Data items
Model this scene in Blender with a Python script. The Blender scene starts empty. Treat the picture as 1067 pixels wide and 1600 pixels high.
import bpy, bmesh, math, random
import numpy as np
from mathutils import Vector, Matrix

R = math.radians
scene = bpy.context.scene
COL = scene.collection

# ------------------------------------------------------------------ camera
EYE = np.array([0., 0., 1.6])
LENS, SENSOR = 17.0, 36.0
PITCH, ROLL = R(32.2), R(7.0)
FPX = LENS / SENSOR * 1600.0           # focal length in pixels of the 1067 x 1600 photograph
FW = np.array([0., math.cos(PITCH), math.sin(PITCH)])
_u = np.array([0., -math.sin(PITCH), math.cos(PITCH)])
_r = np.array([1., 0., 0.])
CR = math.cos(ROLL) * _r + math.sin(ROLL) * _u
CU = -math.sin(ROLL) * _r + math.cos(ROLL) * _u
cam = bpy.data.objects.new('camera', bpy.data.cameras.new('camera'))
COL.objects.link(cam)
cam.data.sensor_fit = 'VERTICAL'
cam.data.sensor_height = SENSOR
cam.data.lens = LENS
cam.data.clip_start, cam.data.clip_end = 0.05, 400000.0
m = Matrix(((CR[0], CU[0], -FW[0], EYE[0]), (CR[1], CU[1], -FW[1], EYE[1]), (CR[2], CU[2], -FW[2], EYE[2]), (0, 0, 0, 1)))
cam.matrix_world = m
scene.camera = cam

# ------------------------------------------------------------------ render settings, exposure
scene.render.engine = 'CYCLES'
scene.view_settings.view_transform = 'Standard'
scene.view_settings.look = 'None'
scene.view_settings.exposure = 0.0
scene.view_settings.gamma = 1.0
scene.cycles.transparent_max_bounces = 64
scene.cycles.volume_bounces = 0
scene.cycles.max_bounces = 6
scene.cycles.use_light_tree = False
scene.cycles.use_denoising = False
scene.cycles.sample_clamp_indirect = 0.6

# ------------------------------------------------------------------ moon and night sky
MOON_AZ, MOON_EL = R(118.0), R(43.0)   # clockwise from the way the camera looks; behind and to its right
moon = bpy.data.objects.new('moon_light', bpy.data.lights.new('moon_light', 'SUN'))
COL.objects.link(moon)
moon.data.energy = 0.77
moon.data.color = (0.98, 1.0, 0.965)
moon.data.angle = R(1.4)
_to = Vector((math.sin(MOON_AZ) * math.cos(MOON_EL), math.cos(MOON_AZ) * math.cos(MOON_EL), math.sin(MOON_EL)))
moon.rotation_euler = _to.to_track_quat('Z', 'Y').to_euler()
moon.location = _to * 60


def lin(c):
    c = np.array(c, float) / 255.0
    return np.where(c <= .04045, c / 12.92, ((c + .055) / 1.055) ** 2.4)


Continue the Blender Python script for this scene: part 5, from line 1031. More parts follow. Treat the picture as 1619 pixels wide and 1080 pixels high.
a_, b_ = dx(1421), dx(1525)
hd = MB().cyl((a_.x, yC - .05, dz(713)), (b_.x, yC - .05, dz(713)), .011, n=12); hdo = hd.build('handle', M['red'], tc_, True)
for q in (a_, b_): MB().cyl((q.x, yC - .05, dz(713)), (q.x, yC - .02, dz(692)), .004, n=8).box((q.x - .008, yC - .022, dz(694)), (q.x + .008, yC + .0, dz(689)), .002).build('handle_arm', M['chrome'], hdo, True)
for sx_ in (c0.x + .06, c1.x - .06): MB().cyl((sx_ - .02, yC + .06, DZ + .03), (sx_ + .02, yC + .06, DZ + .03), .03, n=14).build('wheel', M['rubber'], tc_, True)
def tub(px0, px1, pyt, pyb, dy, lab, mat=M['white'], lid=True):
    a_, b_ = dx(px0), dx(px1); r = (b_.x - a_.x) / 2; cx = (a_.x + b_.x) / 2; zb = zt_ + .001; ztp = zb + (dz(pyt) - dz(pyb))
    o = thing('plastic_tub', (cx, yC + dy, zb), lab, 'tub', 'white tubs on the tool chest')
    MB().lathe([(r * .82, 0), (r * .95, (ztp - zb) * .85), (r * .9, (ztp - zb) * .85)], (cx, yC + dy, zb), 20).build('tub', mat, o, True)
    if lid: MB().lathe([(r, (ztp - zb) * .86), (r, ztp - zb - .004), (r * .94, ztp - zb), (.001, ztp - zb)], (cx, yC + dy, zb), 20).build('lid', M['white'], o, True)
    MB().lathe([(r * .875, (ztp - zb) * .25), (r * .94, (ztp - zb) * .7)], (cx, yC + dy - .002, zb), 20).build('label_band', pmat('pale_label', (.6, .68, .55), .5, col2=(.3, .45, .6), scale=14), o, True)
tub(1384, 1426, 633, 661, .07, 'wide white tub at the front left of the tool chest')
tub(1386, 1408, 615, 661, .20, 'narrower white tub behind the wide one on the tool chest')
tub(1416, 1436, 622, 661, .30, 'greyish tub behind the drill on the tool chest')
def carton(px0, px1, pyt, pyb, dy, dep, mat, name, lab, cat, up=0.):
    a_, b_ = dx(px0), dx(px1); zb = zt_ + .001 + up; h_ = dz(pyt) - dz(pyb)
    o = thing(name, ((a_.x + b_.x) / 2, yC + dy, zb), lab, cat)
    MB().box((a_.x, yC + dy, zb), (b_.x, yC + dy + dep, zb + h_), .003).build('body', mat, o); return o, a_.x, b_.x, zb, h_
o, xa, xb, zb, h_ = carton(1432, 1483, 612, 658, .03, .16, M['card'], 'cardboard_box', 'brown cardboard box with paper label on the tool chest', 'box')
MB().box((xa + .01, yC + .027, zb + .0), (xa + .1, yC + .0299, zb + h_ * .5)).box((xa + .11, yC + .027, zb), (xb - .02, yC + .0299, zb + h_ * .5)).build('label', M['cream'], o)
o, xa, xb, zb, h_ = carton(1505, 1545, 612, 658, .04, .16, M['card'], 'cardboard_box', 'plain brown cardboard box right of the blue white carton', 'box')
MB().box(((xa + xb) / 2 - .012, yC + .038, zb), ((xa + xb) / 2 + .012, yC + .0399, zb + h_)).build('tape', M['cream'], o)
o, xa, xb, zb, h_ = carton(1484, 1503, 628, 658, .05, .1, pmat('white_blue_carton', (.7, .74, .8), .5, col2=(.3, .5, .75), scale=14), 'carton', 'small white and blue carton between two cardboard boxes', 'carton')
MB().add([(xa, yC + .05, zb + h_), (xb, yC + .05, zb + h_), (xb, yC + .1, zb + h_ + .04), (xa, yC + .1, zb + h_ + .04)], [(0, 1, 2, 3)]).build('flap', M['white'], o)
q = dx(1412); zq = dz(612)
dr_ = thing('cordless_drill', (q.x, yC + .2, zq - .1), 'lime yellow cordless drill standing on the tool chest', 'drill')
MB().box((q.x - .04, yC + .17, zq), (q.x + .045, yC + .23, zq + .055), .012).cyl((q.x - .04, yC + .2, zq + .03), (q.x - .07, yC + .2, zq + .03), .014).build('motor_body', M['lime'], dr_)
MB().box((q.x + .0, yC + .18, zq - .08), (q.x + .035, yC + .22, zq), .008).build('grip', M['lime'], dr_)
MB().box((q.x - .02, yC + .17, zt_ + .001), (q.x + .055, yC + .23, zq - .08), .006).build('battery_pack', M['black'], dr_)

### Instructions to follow
Exact reproduction is required: output the lines from the start of the entries above through the line with "from mathutils import Vector, Matrix".

### Output for this exercise
Model this scene in Blender with a Python script. The Blender scene starts empty. Treat the picture as 1067 pixels wide and 1600 pixels high.
import bpy, bmesh, math, random
import numpy as np
from mathutils import Vector, Matrix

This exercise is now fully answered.